Some DVDs do not contain the anamorphic image, just the standard
letterbox version. In this case, when using a 16:9 TV, you will
have to use the "Zoom" mode. A good example of a DVD
that is not recorded in the anamorphic mode is "Mortal
Kombat."
Q What
is the difference between bipolar speakers and Bose's
direct/reflecting designs? Both seem to rely on direct as well as
reflected sound. I need to know which is really better for home
theater as I want to build up a good system.
A "Direct
Reflecting" is Bose' trademark name for a variation on
bipolar speakers. Usually, the Bose speaker has drivers on the
side as well as the front. The side drivers are not at 900
to the front, but at some angle in between.
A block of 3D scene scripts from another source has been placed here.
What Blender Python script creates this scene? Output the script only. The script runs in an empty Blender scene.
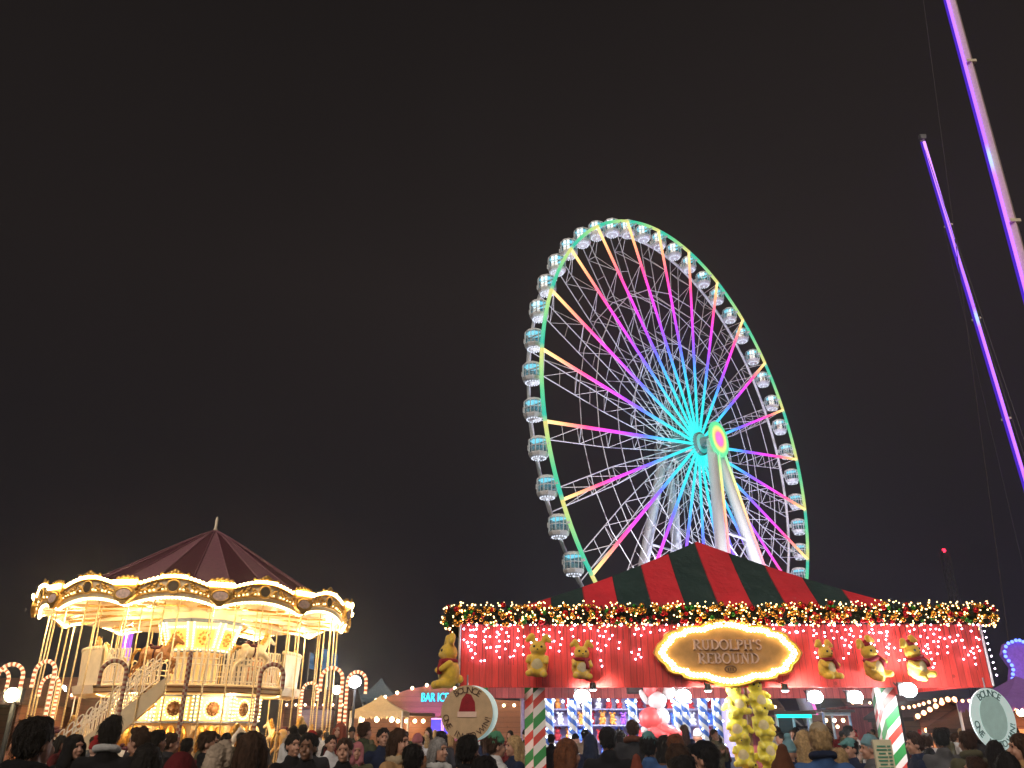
import bpy, bmesh, math, random
from mathutils import Vector, Matrix, Euler, noise
R = math.radians; PI = math.pi
rnd = random.Random(7)
scene = bpy.context.scene
COL = scene.collection

# ------------------------------------------------------------------ camera
FPX, PITCH, CAMH = 790.0, R(23.59), 1.7
cam_d = bpy.data.cameras.new('camera'); cam = bpy.data.objects.new('camera', cam_d); COL.objects.link(cam)
cam.location = (0, 0, CAMH); cam.rotation_euler = (R(90) + PITCH, 0, 0)
cam_d.sensor_width = 36; cam_d.lens = 36 * FPX / 1024
cam_d.clip_start = 0.05; cam_d.clip_end = 3000
scene.camera = cam

def at(px, py, D):
    """ground-truth survey: a sight line of the photograph cut at distance D"""
    u = (px - 512) / FPX; v = (384 - py) / FPX
    dy = math.cos(PITCH) - math.sin(PITCH) * v; dz = math.sin(PITCH) + math.cos(PITCH) * v
    return Vector((u / dy * D, D, CAMH + dz / dy * D))

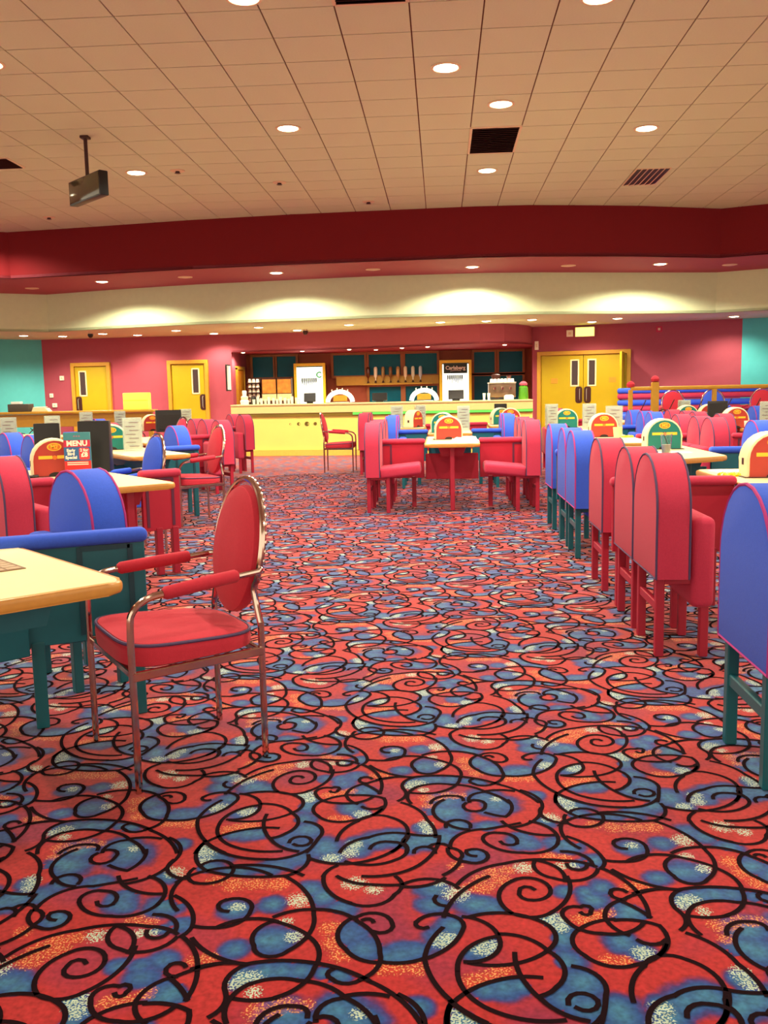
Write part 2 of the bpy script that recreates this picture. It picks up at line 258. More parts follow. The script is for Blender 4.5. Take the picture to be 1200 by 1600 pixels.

Bipolar speakers have
drivers on the front and back, or they may be arranged side to
side. They are in-phase, meaning that each driver is moving out
of the enclosure at the same time. This compares to dipolar,
where air is moving out of the front at the same time it is
moving into the enclosure at the back (out of phase). This can be
done with two drivers, or one driver that is open at the back.
None is necessarily better than another. It depends on your audio
tastes. Monopolar is more focussed than bipolar or dipolar, but
the soundstage of bipolar and dipolar is bigger. The
manufacturers generally recommend monopolar for digital surround
modes (AC-3 and DTS), but you really need to just listen to the
various types and decide what you like.
Q Thanks
for the interesting review of the DTS decoder. My question
applies to people who are primarily interested in the >2
channel sound from CDs rather than cinema. How do I integrate a
5.1 system with an existing high-end hi-fi system without
compromising the sound?. There must be some way to connect
between the preamp and amp but I can't see how to do it without
ALL sources running through extra links to the DTS/AC3 processors
ALL the time. Purists would feel this will affect the sound.
A You can run the front left/right channels
(two-channel stereo) through a tape loop. This will give you CD
player to preamp to power amp connections when playing regular
CDs, and surround sound when you want to have the CDs using the
surround sound system. When the tape loop is turned off, the
signal will not be passed through the surround sound decoders.
When the tape loop is turned on, the front left/right of the
surround sound output will be passed back through your preamp.